Daniel Barnett, 2008

 

 

Notes on the Circus était le film préféré des enfants de Stan Brakhage, un autre cinéaste expérimental américain. Un jour leur père les a emmené voir le même cirque, celui qu'ils aimaient tant. Ils n'ont pas reconnu le cirque de Jonas et ils étaient tellement déçus qu'ils n'ont pas voulu regarder le spectacle jusqu'à la fin. Les superpositions et juxtapositions aléatoires d'images, issues du programme rigoureux de la machine, capturent ainsi la sensation du cirque, de la griserie, de la vitesse, du vertige, et la réalité ne pouvait que décevoir les enfants de Brakhage. La Bolex produit des effets d'émerveillement à partir de la simplicité d'une caméra amateur, ce qui est une autre manière de concevoir les liens avec la réalité. Cette conception s'inscrit toujours dans la tradition Paillard, puisqu'on pouvait déjà facilement produire petites ou grandes symphonies en remontant le ressort d'une boîte à musique.

 

D'autres, comme Andy Warhol, se livrent entièrement au pouvoir de captation de la caméra, en déléguant même l'acte de tournage à un moteur électrique. Pour ses célèbres Screen Tests, dans lesquels il braque son objectif sur des personnalités qui visitent la Factory, Warhol laisse défiler les trente mètres de pellicule qu'accepte sa Bolex, sans aucun interruption ou intervention. Cette méthode sera également utilisée dans ses premiers films Sleep (1963) et Couch (1964).

 

 

Ci-contre : Bolex H16

 

Ci-dessous : Rose Lowder. Photographie Yann Beauvais / avec la permission de Light Cone.

 

 

C'est dans une recherche de rythmes, à la fois visuels et sonores, que Johan van der Keuken se sert de la caméra pour sculpter le temps suivant des prinicipes de coupe, de variation, de rupture, de saccade dans Beppie (1965) ou L'esprit du temps (1968). Big Ben : Ben Webster in Europe (1967) est certainement le film qui représente, pour le cinéaste néerlandais, la rencontre entre le jazz et la prise de vue, la caméra étant considérée comme un instrument de musique, dans un retour intéressant au monde des origines de l'objet technique.

Dans un film en quête de polyphonie, Van der Keuken filme la fabrique de saxophones comme le musicien, les bruits de l'atelier se mêlant aux notes de musique. Puis, Ben Webster se saisit d'une caméra et filme lui aussi, en amateur mais également jazzman, la vie qu'il rencontre dans les rues d'Amsterdam. L'improvisation représente pour Johan van der Keuken le véritable enjeu du cinéma comme instrument de création.
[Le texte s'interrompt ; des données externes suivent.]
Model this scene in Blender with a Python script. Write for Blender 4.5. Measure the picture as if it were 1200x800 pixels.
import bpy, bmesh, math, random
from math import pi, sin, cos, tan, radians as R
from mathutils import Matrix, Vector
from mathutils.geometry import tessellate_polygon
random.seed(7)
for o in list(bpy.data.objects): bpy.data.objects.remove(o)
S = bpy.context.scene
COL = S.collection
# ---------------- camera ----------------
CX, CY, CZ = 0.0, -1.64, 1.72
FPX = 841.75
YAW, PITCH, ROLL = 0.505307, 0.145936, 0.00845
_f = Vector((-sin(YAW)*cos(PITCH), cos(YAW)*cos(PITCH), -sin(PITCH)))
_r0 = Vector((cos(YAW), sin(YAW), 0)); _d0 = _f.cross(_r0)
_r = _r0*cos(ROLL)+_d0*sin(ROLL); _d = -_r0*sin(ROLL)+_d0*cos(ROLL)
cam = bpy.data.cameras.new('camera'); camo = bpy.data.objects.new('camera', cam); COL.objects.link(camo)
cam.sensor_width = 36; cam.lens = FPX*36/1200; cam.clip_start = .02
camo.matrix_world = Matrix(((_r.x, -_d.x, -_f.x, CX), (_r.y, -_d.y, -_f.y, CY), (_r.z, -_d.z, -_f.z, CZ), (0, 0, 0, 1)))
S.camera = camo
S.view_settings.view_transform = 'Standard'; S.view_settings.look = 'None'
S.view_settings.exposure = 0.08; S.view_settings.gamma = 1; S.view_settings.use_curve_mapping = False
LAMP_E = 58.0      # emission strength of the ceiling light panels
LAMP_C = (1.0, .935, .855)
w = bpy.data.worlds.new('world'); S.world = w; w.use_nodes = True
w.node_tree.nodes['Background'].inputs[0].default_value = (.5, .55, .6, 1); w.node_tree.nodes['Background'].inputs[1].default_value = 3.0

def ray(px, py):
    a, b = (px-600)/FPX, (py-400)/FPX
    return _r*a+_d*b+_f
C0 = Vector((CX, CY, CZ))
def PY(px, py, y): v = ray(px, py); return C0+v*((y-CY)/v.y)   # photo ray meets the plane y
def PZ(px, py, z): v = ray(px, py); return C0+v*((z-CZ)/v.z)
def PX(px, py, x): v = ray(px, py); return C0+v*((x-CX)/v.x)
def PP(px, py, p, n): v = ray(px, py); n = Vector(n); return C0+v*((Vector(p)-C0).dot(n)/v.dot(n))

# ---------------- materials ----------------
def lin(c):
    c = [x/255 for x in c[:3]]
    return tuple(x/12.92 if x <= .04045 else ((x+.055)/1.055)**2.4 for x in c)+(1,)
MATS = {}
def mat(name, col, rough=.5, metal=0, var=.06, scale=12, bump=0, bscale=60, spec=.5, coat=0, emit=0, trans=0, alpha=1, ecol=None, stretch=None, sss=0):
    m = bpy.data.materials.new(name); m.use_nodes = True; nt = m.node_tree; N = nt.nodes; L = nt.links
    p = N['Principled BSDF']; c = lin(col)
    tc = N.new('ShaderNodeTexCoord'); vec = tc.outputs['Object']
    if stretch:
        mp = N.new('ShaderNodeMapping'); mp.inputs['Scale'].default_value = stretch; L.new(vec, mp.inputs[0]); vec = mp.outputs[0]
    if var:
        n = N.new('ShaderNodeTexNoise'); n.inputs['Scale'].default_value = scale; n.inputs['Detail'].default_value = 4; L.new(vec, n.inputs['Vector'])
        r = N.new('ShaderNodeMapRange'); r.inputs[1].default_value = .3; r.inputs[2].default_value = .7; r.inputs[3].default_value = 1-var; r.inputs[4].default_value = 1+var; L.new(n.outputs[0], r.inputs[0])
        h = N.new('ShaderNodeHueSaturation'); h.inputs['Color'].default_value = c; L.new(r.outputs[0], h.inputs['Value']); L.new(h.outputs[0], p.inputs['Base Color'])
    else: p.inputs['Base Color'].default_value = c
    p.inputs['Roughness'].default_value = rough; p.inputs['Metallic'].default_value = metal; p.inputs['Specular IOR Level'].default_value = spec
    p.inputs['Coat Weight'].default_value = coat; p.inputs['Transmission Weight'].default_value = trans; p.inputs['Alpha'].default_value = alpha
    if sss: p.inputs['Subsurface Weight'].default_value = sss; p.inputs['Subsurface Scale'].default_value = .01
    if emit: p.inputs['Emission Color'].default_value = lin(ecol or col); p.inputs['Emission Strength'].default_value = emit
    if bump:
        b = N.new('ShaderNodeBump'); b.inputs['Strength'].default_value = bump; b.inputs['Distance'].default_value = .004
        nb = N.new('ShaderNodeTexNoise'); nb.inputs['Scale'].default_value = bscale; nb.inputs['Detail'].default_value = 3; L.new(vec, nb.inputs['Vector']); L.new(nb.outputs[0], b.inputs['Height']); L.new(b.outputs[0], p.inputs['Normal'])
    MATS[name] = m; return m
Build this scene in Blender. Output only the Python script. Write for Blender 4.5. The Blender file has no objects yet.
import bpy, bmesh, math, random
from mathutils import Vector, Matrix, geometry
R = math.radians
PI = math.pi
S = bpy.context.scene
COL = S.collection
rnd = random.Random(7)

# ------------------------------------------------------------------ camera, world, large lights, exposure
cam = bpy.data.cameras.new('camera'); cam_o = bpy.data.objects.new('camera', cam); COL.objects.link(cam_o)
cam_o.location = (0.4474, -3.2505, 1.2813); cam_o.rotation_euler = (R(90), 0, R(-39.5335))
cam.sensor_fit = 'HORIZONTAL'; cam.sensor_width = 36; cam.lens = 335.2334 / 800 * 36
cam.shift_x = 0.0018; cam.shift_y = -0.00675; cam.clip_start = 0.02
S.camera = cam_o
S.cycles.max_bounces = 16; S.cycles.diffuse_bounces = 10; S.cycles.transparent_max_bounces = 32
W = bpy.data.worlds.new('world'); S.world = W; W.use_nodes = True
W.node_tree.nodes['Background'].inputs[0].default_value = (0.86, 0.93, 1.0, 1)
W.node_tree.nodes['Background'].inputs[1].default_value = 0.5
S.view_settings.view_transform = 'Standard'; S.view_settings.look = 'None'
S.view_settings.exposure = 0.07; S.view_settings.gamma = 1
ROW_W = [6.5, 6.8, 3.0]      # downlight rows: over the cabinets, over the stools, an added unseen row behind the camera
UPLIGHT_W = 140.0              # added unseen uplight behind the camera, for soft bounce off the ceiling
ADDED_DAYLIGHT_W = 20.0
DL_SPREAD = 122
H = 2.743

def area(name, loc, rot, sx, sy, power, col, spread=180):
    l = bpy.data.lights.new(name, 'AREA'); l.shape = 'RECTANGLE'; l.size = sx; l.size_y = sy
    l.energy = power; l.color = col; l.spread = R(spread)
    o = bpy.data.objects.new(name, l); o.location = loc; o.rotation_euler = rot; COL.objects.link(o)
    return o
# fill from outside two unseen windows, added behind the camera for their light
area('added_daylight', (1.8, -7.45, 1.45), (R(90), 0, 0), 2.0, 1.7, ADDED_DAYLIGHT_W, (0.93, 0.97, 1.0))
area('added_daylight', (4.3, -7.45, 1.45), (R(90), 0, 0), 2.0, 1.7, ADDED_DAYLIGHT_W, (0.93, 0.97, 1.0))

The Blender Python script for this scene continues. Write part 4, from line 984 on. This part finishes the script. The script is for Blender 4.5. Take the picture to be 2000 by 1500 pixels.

Une archéologie des appareils fabriqués par Paillard révèle une filiation singulière : de la boîte à musique aux machines à calculer, ancêtres des ordinateurs modernes, en passant par les machines à écrire, tous ces dispositifs recèlent la possibilité de multiplier les combinaisons (des sons, de chiffres, de mots). Rose Lowder, dont la pratique est intimement liée au maniement de sa caméra Bolex, dit s'intéresser aux "mécanismes mêmes de l'appareil qui [rendent] manifestes des possibilités inhérentes aux agencements des images grâce au déplacement de la bande". Dans sa série des "Bouquets" (1994-1995), par exemple, Lowder saisit, image par image, des fleurs et des paysages à des moments différents ou en changeant de point de vue. Le montage est entièrement effectué dans la caméra, sans manipulation ultérieure de la bande, et c'est elle qui compose un "bouquet d'images" à partir de cette collecte de photogrammes. Au moment de la projection, le film fait apparaître un entremêlement de fleurs et de mauvaises herbes, de floraison et de feuillaison, dans un éclatement du temps et de l'espace. Une part de la création est ainsi concédée à la machine qui structure elle-même le film, permettant à la cinéaste de laisser venir à elle les choses et de capter plus librement les sensations.